WA to reform the Reserve Capacity Mechanism

by Energy Action | May 02, 2016
The recently announced reforms by the West Australian Government to its Reserve Capacity Mechanism are targeted at reducing the cost of the capacity component of the Wholesale Electricity Market and are expected to result in reducing costs to consumers.

As detailed in an Energy Action article late last year, a Position Paper on Reforms to the Reserve Capacity Mechanism was released 3 December 2015 by the WA Public Utilities Office. In the Position Paper it stated that the Reserve Capacity Mechanism (RCM) recorded a capacity excess of 1,061 megawatts. Given the Independent Market Operator’s latest demand outlook, a large quantity of excess capacity may be sustained into the mid-2020s.

The result is electricity consumers are paying a large cost for excess capacity that delivers little to no value in delivering the target reliability of the electricity system.

On 7 April 2016, the West Australian Government announced reforms to its RCM, which are aimed at dealing with the excess capacity which equates to 23 per cent of the total capacity in the South West Interconnected System (SWIS). 

As with the National Electricity Market, the excess capacity is the result of falling demand driven by energy efficiency, declining industrial demand and the increased penetration of rooftop solar.

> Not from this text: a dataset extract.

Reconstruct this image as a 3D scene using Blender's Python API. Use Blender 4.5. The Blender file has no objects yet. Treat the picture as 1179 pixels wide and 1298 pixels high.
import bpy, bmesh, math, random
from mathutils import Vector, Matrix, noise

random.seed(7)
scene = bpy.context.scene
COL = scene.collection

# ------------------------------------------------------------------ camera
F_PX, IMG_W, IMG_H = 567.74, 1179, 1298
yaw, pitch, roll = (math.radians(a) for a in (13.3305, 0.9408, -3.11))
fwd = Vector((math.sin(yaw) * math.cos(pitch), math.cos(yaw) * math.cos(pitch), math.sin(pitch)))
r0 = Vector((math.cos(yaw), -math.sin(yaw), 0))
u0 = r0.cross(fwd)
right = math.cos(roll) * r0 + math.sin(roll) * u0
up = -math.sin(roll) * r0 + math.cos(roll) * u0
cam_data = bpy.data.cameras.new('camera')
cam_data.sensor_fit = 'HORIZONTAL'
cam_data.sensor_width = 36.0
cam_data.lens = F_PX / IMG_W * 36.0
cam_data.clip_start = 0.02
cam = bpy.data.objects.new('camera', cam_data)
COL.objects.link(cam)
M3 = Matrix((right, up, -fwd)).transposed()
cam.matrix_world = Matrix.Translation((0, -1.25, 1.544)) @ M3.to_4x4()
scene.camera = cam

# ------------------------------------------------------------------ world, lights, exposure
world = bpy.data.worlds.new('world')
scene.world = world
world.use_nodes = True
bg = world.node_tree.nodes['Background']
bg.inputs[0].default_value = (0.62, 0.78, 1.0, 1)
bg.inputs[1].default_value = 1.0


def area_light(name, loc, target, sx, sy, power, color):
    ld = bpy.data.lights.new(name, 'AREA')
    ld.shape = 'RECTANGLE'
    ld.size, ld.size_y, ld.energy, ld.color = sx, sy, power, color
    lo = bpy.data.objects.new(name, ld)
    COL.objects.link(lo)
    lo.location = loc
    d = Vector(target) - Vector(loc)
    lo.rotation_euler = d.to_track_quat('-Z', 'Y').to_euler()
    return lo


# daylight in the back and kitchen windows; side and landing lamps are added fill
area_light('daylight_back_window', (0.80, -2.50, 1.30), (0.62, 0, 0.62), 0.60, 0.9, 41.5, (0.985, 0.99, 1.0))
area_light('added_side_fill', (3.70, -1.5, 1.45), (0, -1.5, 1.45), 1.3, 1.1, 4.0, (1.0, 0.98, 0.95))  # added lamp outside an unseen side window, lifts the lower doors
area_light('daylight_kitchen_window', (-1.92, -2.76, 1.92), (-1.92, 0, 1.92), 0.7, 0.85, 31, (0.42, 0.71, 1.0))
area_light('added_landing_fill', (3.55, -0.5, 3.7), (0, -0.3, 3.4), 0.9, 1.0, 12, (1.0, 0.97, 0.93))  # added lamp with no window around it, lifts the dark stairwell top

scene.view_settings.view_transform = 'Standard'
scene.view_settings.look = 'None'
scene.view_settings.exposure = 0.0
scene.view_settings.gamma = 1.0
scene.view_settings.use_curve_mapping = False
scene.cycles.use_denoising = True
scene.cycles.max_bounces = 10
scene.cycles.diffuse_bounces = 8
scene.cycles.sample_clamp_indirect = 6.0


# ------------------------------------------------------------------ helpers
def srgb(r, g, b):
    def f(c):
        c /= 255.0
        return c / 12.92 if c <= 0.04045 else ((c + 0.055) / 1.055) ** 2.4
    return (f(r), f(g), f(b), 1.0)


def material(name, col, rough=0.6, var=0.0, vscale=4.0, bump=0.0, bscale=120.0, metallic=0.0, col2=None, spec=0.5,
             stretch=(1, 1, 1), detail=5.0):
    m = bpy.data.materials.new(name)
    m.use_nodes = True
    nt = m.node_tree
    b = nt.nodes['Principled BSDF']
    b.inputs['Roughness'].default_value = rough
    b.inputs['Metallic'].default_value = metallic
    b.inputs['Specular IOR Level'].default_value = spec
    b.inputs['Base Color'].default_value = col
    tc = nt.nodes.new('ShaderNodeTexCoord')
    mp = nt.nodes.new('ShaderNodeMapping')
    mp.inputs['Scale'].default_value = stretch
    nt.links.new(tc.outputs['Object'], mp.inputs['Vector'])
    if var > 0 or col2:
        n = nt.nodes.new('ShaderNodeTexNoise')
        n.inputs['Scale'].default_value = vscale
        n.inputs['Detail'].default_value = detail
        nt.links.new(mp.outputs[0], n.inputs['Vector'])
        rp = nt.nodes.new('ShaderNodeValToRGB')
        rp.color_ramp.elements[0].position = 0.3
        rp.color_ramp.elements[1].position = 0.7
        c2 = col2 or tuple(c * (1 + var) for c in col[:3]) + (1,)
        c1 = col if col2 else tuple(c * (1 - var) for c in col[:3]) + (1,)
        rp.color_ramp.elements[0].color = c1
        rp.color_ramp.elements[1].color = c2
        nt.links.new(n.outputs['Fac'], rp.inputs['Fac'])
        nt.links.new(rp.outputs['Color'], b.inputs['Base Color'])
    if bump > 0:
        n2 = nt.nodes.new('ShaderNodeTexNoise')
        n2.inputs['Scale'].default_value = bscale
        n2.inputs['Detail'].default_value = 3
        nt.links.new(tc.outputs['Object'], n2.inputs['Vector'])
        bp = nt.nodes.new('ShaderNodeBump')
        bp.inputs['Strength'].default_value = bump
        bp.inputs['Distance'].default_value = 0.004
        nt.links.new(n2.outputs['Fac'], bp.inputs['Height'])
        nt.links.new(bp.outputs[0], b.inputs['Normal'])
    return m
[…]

WA Energy Minister Mike Nahan said the changes, which would take effect from 2017-18, formed part of the Government's Electricity Market Review, aimed at keeping electricity prices as low as possible for West Australians. The reforms include:

- transitional arrangements to reduce capacity payments to power stations and Demand Side Management (DSM) providers due to current levels of excess capacity

- the introduction of an 'auction' by 2021, at the latest, to achieve efficient levels of electricity capacity in the market

- updated requirements for DSM providers so that services are more readily able to be called upon, and therefore more effective to the market

- improved incentives to maintain power stations to ensure they are ready to supply electricity immediately, as required.  

The Minister said, "Currently, there is more than 1,000 megawatts (MW) of surplus electricity (excess capacity) within the SWIS, which is enough to power up to 750,000 homes on a hot summer's day.”

It is intended that the capacity auction, whilst retaining the capacity-plus-energy fundamental of the WA market will result in the prices paid for capacity being subject to a more competitive process. In the interim, measures will be implemented to reduce costs to consumers, including lowering capacity payments to power stations and demand side management providers.

The WA Government announcement also mentioned reforming the DSM program which they believe is not providing value for money given the surplus of capacity in the SWIS. The changes to the DSM program include a different pricing mechanism for payments made to participants and increasing the requirements on participants. It is anticipated that the new DSM pricing mechanism will result in significantly reduced payments made under the program.

The WA Government expects the reforms to save $130 million each year and savings are expected to be passed on to consumers from 2017-18. Full consumer benefits are expected to be achieved from the reforms post 2020 when Full Retail Contestability (FRC) is implemented.